Furthermore, all of Plaintiff's claims regarding his criminal charges, and validity of his incarceration, are barred by Heck v. Humphrey, 512 U.S. 477 (1994). In Heck, the Supreme Court held a claim for damages for “allegedly unconstitutional conviction or imprisonment, or for other harm caused by actions whose unlawfulness would render a conviction or sentence invalid” is not cognizable until “the conviction or sentence has been reversed on direct appeal, expunged by executive order, declared invalid by a state tribunal authorized to make such a determination, or called into question by a federal court's issuance of a writ of habeas corpus.” Heck, 512 U.S. 486487. The Heck bar has been applied to claims for injunctive or declaratory relief and damages.
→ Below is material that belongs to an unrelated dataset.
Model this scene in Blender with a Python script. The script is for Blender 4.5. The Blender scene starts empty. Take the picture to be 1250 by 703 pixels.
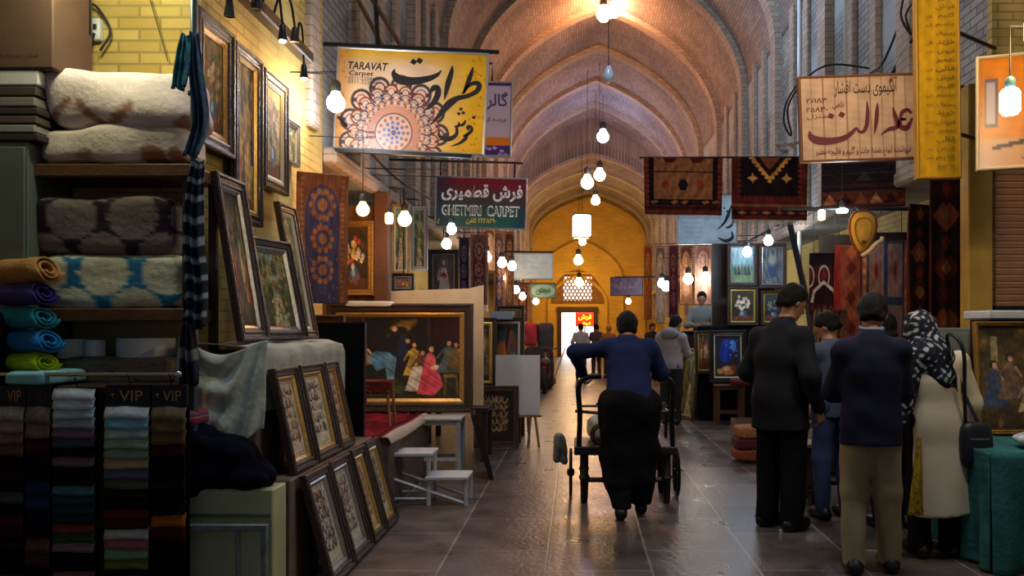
import bpy, math, random
import numpy as np
from mathutils import Vector, Matrix

# ------------------------------------------------------------------ camera, world, exposure
SC = bpy.context.scene
COL = SC.collection
VX, VY, F, EYE = 705.0, 400.0, 1000.0, 1.5
cam_d = bpy.data.cameras.new('camera')
cam = bpy.data.objects.new('camera', cam_d)
COL.objects.link(cam)
cam.location = (0, 0, EYE)
cam.rotation_euler = (math.pi / 2, 0, 0)
cam_d.sensor_width = 36
cam_d.lens = F / 1250 * 36
cam_d.shift_x = -(VX - 625) / 1250
cam_d.shift_y = (VY - 351.5) / 1250
cam_d.clip_start = 0.05
SC.camera = cam
SC.view_settings.view_transform = 'Standard'
SC.view_settings.look = 'None'
SC.view_settings.gamma = 1
SC.view_settings.use_curve_mapping = False
SC.view_settings.exposure = 0.3
w = bpy.data.worlds.new('world')
SC.world = w
w.use_nodes = True
w.node_tree.nodes['Background'].inputs[0].default_value = (0.55, 0.68, 1.0, 1)
w.node_tree.nodes['Background'].inputs[1].default_value = 0.12


def area_light(name, loc, size, power, col, rot=(0, 0, 0)):
    l = bpy.data.lights.new(name, 'AREA')
    l.shape = 'RECTANGLE'
    l.size, l.size_y = size
    l.energy = power
    l.color = col
    o = bpy.data.objects.new(name, l)
    o.location = loc
    o.rotation_euler = rot
    COL.objects.link(o)
    return o


R = math.radians
# daylight in the open court beyond the far door, plus unseen cool fill lights added under the vault
area_light('court_daylight', (0.2, 45.5, 5.6), (4.0, 4.0), 900, (0.92, 0.96, 1.0))
area_light('cool_fill_light', (0.2, 12.0, 8.3), (1.0, 1.0), 150, (0.5, 0.7, 1.0), (0, R(-62), 0))  # added fill, angled to cool and brighten the upper right wall
area_light('cool_fill_light', (0.6, 4.0, 8.7), (1.0, 1.0), 110, (0.62, 0.78, 1.0))  # added fill shining down near the camera, the vault has no opening

R = math.radians
rng = random.Random(7)
nrg = np.random.default_rng(5)


def P(x, y, Y):
    return Vector(((x - VX) * Y / F, Y, EYE - (y - VY) * Y / F))


def s2l(c):
    c = np.asarray(c, dtype=np.float64)
    if c.max() > 1.001:
        c = c / 255.0
    return np.where(c <= 0.04045, c / 12.92, ((c + 0.055) / 1.055) ** 2.4)


# ------------------------------------------------------------------ materials
_M = {}


def mat(name, col=(128, 128, 128), rough=0.6, metal=0.0, var=0.0, vscale=8.0, bump=0.0, bscale=40.0,
        emit=None, estr=0.0, wave=None, attr=False, spec=0.5, alpha=None):
    if name in _M:
        return _M[name]
    m = bpy.data.materials.new(name)
    m.use_nodes = True
    nt = m.node_tree
    b = nt.nodes['Principled BSDF']
    c = s2l(col)
    b.inputs['Base Color'].default_value = (*c, 1)
    b.inputs['Roughness'].default_value = rough
    b.inputs['Metallic'].default_value = metal
    b.inputs['Specular IOR Level'].default_value = spec
    tc = nt.nodes.new('ShaderNodeTexCoord')
    src = None
    if attr:
        a = nt.nodes.new('ShaderNodeVertexColor')
        a.layer_name = 'Col'
        src = a.outputs['Color']
        nt.links.new(src, b.inputs['Base Color'])
    if var > 0:
        n = nt.nodes.new('ShaderNodeTexNoise')
        n.inputs['Scale'].default_value = vscale
        n.inputs['Detail'].default_value = 5
        nt.links.new(tc.outputs['Object'], n.inputs['Vector'])
        r = nt.nodes.new('ShaderNodeMapRange')
        r.inputs[1].default_value = 0.3
        r.inputs[2].default_value = 0.7
        r.inputs[3].default_value = 1 - var
        r.inputs[4].default_value = 1 + var
        nt.links.new(n.outputs['Fac'], r.inputs[0])
        mx = nt.nodes.new('ShaderNodeMix')
        mx.data_type = 'RGBA'
        mx.blend_type = 'MULTIPLY'
        mx.inputs[0].default_value = 1
        if src is not None:
            nt.links.new(src, mx.inputs[6])
        else:
            mx.inputs[6].default_value = (*c, 1)
        nt.links.new(r.outputs[0], mx.inputs[7])
        nt.links.new(mx.outputs[2], b.inputs['Base Color'])
    if wave:
        wv = nt.nodes.new('ShaderNodeTexWave')
        wv.inputs['Scale'].default_value = wave[0]
        wv.inputs['Distortion'].default_value = wave[1]
        wv.inputs['Detail'].default_value = 3
        wv.bands_direction = wave[2]
        nt.links.new(tc.outputs['Object'], wv.inputs['Vector'])
        mx = nt.nodes.new('ShaderNodeMix')
        mx.data_type = 'RGBA'
        mx.inputs[6].default_value = (*c, 1)
        mx.inputs[7].default_value = (*s2l(wave[3]), 1)
        nt.links.new(wv.outputs['Fac'], mx.inputs[0])
        nt.links.new(mx.outputs[2], b.inputs['Base Color'])
    if bump > 0:
        n = nt.nodes.new('ShaderNodeTexNoise')
        n.inputs['Scale'].default_value = bscale
        n.inputs['Detail'].default_value = 4
        nt.links.new(tc.outputs['Object'], n.inputs['Vector'])
        bp = nt.nodes.new('ShaderNodeBump')
        bp.inputs['Strength'].default_value = bump
        bp.inputs['Distance'].default_value = 0.02
        nt.links.new(n.outputs['Fac'], bp.inputs['Height'])
        nt.links.new(bp.outputs[0], b.inputs['Normal'])
    if emit is not None:
        b.inputs['Emission Color'].default_value = (*s2l(emit), 1)
        b.inputs['Emission Strength'].default_value = estr
    _M[name] = m
    return m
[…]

See Smith v. Norris, 40 Fed.Appx. 305 (8th Cir. 2002) (unpublished); Rosendahl v. Norman, 242 F.3d 376 (8th Cir. 2000). Plaintiff has not presented any evidence to show that his criminal conviction has been overturned or otherwise invalidated. Accordingly, the Court will not consider Plaintiff's claims regarding the constitutionality of his convictions and incarceration.
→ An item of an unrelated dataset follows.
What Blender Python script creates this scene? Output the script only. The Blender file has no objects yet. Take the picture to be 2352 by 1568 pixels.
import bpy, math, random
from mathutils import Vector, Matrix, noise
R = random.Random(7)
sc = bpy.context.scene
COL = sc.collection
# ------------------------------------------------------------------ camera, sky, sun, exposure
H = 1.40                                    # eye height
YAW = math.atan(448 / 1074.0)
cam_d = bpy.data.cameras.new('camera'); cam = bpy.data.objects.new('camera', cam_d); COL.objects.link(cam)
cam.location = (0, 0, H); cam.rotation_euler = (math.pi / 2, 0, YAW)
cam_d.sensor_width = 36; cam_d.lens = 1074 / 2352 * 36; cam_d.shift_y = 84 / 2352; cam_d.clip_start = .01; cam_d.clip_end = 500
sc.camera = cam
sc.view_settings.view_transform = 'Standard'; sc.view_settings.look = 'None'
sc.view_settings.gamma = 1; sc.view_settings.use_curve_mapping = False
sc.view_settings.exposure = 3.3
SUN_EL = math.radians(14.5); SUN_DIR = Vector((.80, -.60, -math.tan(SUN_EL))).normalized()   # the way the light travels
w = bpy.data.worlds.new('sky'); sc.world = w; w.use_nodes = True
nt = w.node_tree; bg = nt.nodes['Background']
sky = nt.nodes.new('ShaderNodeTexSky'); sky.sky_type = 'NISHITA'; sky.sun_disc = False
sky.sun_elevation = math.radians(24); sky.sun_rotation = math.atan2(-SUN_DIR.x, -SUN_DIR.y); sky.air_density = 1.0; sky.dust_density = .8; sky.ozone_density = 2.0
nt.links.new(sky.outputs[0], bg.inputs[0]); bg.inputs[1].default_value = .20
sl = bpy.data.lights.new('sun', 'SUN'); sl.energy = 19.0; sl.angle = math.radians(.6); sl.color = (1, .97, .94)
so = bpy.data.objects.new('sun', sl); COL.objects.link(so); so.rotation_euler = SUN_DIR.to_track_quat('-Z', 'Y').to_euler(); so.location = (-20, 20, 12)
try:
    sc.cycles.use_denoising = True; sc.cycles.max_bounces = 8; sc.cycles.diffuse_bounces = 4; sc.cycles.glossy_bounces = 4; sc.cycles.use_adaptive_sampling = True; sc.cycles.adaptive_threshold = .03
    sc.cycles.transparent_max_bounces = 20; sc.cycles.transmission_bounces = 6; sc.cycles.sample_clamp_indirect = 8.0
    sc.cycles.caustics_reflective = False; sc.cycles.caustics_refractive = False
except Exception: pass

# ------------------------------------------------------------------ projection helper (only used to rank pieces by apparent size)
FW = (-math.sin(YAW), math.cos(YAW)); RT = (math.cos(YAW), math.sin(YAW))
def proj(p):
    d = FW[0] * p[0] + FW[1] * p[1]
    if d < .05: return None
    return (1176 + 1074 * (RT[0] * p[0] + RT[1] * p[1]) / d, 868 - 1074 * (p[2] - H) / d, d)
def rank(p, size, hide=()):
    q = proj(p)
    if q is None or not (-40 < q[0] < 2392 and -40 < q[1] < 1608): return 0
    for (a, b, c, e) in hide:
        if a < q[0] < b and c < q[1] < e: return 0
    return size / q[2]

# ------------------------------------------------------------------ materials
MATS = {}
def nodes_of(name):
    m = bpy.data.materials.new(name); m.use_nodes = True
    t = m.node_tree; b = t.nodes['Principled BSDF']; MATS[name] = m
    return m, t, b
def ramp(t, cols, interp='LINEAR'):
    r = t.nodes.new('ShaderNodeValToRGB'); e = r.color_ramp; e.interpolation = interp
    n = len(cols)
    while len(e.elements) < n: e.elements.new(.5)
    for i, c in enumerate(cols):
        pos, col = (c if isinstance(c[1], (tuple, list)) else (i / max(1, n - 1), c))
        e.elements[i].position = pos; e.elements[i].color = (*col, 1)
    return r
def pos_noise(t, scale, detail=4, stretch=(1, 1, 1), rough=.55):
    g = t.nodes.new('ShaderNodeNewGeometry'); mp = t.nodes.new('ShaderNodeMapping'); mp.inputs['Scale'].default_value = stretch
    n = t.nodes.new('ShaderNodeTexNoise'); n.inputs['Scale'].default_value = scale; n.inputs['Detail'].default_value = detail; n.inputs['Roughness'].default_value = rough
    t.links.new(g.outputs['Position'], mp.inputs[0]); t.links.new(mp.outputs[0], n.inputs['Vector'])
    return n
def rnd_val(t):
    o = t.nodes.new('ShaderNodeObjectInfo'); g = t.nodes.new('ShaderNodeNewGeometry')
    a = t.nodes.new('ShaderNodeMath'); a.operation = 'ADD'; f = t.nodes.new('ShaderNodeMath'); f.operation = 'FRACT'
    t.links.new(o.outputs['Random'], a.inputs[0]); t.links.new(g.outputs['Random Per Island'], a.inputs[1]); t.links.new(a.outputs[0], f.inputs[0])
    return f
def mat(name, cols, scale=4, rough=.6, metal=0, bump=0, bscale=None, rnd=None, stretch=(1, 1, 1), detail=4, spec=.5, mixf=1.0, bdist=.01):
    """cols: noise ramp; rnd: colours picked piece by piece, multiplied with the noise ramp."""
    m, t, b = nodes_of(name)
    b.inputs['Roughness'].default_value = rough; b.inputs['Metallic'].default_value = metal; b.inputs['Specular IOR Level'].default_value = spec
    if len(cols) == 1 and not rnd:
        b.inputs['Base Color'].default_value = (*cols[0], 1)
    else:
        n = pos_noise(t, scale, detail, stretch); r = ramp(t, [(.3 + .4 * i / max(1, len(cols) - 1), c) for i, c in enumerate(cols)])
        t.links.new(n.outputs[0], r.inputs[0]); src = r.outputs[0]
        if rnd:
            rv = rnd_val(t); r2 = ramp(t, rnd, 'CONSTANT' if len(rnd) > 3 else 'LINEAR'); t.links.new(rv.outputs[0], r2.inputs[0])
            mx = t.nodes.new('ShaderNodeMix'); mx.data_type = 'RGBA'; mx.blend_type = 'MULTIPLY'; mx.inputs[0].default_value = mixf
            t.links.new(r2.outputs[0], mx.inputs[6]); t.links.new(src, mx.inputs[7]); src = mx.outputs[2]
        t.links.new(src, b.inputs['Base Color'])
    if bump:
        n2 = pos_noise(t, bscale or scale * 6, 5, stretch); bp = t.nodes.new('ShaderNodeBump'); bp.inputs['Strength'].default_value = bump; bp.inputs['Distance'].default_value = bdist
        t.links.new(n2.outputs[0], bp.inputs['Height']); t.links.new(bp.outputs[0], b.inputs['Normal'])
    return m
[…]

Finally, Plaintiff may not use the civil rights statutes as a substitute for habeas corpus relief. In other words, he cannot seek declaratory or injunctive relief relating to his confinement or conviction. See e.g., Edwards v. Balisok, 520 U.S. 641, 648 (1997); Heck v. Humphrey, 512 U.S. 477, 483-89 (1994); Preiser v. Rodriquez, 411 U.S. 475, 500 (1973) (habeas corpus is the sole federal remedy for prisoners attacking the validity of their conviction or confinement). Accordingly, Plaintiff's section 1983 claim is not the appropriate avenue for the relief sought in Plaintiff's Motions. See Preiser, 411 U.S. at 500.
IV. CONCLUSION
Accordingly, I recommend Plaintiff's (1) Motion for Temporary Restraining Order (ECF No. 33), and (2) Motion for Preliminary Injunction (ECF No. 34) both be DENIED.
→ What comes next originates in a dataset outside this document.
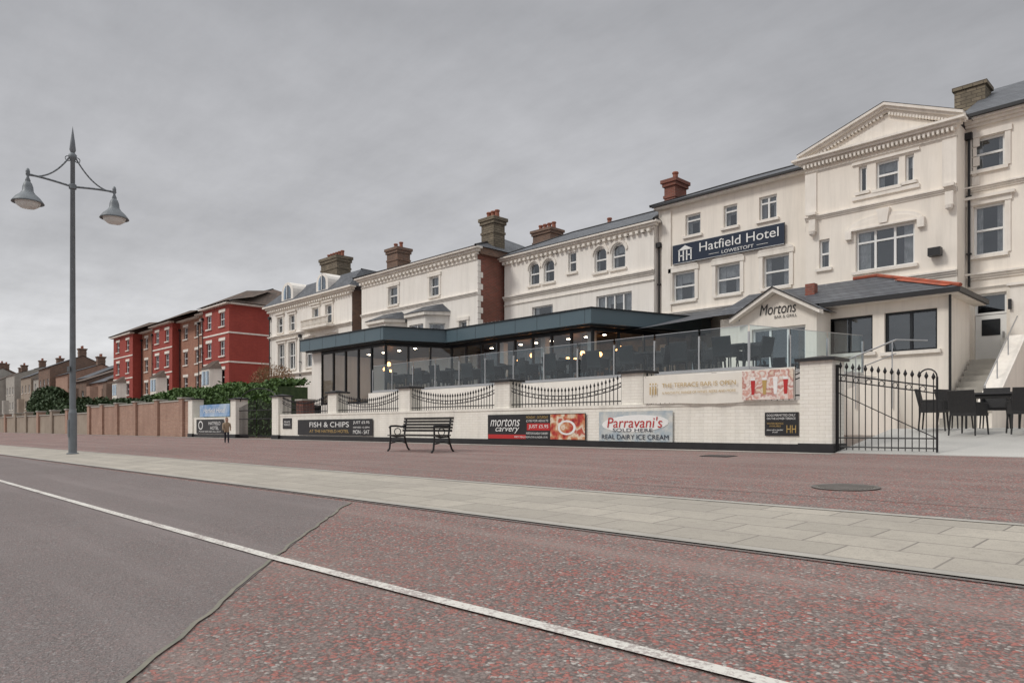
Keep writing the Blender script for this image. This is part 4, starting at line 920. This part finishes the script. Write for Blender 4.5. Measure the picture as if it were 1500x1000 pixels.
# ------------------------------------------------------------------ distant houses
def house(x0, x1, y, z, m, rm, ridge, bays=2):
    d = B('terraced_house', ((x0 + x1) / 2, y, 0)); W = x1 - x0; ops = []
    for i in range(bays):
        cx = x0 + W * (i + .5) / bays
        for k in range(int(z // 2.8)): ops.append((cx - .5, cx + .5, 1 + 2.8 * k, 2.4 + 2.8 * k))
    facade(d, m, x0, x1, 0, z, ops, y)
    for o in ops: window(d, *o, y, 'sash')
    d.poly('walls', m, [(x1, y, 0), (x1, y + 9, 0), (x1, y + 9, z), (x1, y + 4.5, z + ridge), (x1, y, z)], [(x0 + .02, y, 0), (x0 + .02, y + 9, 0), (x0 + .02, y + 9, z), (x0 + .02, y + 4.5, z + ridge), (x0 + .02, y, z)])
    d.poly('roof', rm, [(x0 - .1, y - .3, z), (x1 + .1, y - .3, z), (x1 + .1, y + 4.5, z + ridge + .1), (x0 - .1, y + 4.5, z + ridge + .1)], [(x0 - .1, y + 9, z), (x1 + .1, y + 9, z), (x1 + .1, y + 4.5, z + ridge + .1), (x0 - .1, y + 4.5, z + ridge + .1)])
    chimney(d, brb, x1 - 1.2, x1 - .2, y + 4, y + 5, z, z + ridge + 1.2, 3)
    d.pxy('bay', m, [(x0 + .6, y), (x0 + 1.1, y - .8), (x0 + 2.6, y - .8), (x0 + 3.1, y)], 0, min(z, 5.6))
    d.done()
house(-95, -88.5, 25, 6.2, brb, btile, 2, 2); house(-102, -95.2, 25, 6.0, gwb, slate, 2.1, 2); house(-109, -102.2, 24.5, 6.4, brb, btile, 1.8, 2)
x = -110
for i in range(12):
    W = random.uniform(7, 11); house(x - W, x, random.uniform(24, 28), random.uniform(6.5, 9.0) + i * .35, random.choice([tanw, brb, gwb, tanw, conc]), random.choice([slate, btile]), random.uniform(1.5, 2.4), 3); x -= W + random.choice([0.3, .6, 2])
hedge('garden_hedge', -98, -70, 17.5, 19.5, 0, 2.5, 5000, .2, leafd, .5)

# ------------------------------------------------------------------ world, sun, camera
elev, az = math.radians(42), math.radians(205)
wd = bpy.data.worlds.new('World'); sc.world = wd; wd.use_nodes = True; nt = wd.node_tree; nt.nodes.clear()
out = N(nt, 'ShaderNodeOutputWorld'); bg = N(nt, 'ShaderNodeBackground'); bg.inputs[1].default_value = .1; nt.links.new(bg.outputs[0], out.inputs[0])
sky = N(nt, 'ShaderNodeTexSky', sky_type='NISHITA'); sky.sun_disc = False; sky.sun_elevation = elev; sky.sun_rotation = az
tc = N(nt, 'ShaderNodeTexCoord').outputs['Generated']; sp = N(nt, 'ShaderNodeSeparateXYZ'); nt.links.new(tc, sp.inputs[0])
cr = N(nt, 'ShaderNodeValToRGB'); nt.links.new(sp.outputs[2], cr.inputs[0]); r0 = cr.color_ramp
stops = [(0, (.78, .775, .78)), (.08, (.67, .67, .68)), (.26, (.50, .50, .515)), (.50, (.385, .388, .405)), (.60, (.46, .465, .48)), (.80, (1.25, 1.25, 1.26)), (1, (1.65, 1.65, 1.65))]
r0.elements[0].position = 0; r0.elements[0].color = c4(stops[0][1]); r0.elements[1].position = 1; r0.elements[1].color = c4(stops[-1][1])
for p, c in stops[1:-1]: e = r0.elements.new(p); e.color = c4(c)
zz = N(nt, 'ShaderNodeMath', operation='ADD'); nt.links.new(sp.outputs[2], zz.inputs[0]); zz.inputs[1].default_value = .14
dv = N(nt, 'ShaderNodeVectorMath', operation='DIVIDE'); nt.links.new(tc, dv.inputs[0])
cb = N(nt, 'ShaderNodeCombineXYZ'); [nt.links.new(zz.outputs[0], cb.inputs[i]) for i in range(3)]; nt.links.new(cb.outputs[0], dv.inputs[1])
n1 = noise(nt, mapping(nt, dv.outputs[0], (.7, .35, .0)), .9, 7, .6); n2 = noise(nt, mapping(nt, dv.outputs[0], (.8, 1.6, 0)), 2.6, 6, .62)
f1 = ramp(nt, n1, .32, .68, .80, 1.18); f2 = ramp(nt, n2, .3, .7, .91, 1.09)
mu = N(nt, 'ShaderNodeMath', operation='MULTIPLY'); nt.links.new(f1, mu.inputs[0]); nt.links.new(f2, mu.inputs[1])
mu2 = N(nt, 'ShaderNodeMath', operation='MULTIPLY'); nt.links.new(mu.outputs[0], mu2.inputs[0]); mu2.inputs[1].default_value = 10.0
vm = N(nt, 'ShaderNodeVectorMath', operation='SCALE'); nt.links.new(cr.outputs[0], vm.inputs[0]); nt.links.new(mu2.outputs[0], vm.inputs['Scale'])
nt.links.new(mixc(nt, .95, sky.outputs[0], vm.outputs[0]), bg.inputs[0])
sl = bpy.data.lights.new('sun', 'SUN'); sl.energy = 1.5; sl.angle = math.radians(12); sl.color = (1, .96, .90)
so = bpy.data.objects.new('sun', sl); COL.objects.link(so)
sd = Vector((math.sin(az) * math.cos(elev), math.cos(az) * math.cos(elev), math.sin(elev)))
so.rotation_euler = sd.to_track_quat('Z', 'Y').to_euler(); so.location = sd * 50
cam = bpy.data.cameras.new('camera'); cam.lens = 25.2; cam.sensor_width = 36; cam.shift_y = .084; cam.clip_end = 3000; cam.clip_start = .05
co = bpy.data.objects.new('camera', cam); COL.objects.link(co); co.location = (0, 0, .5); co.rotation_euler = (math.radians(90), 0, math.atan2(.717, .697)); sc.camera = co
sc.view_settings.view_transform = 'Standard'; sc.view_settings.look = 'None'; sc.view_settings.exposure = 0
The parties have fourteen days from receipt of the Report and Recommendation in which to file written objections pursuant to 28 U.S.C. § 636(b)(1). The failure to file timely objections may result in waiver of the right to appeal questions of fact. The parties are reminded that objections must be both timely and specific to trigger de novo review by the district court.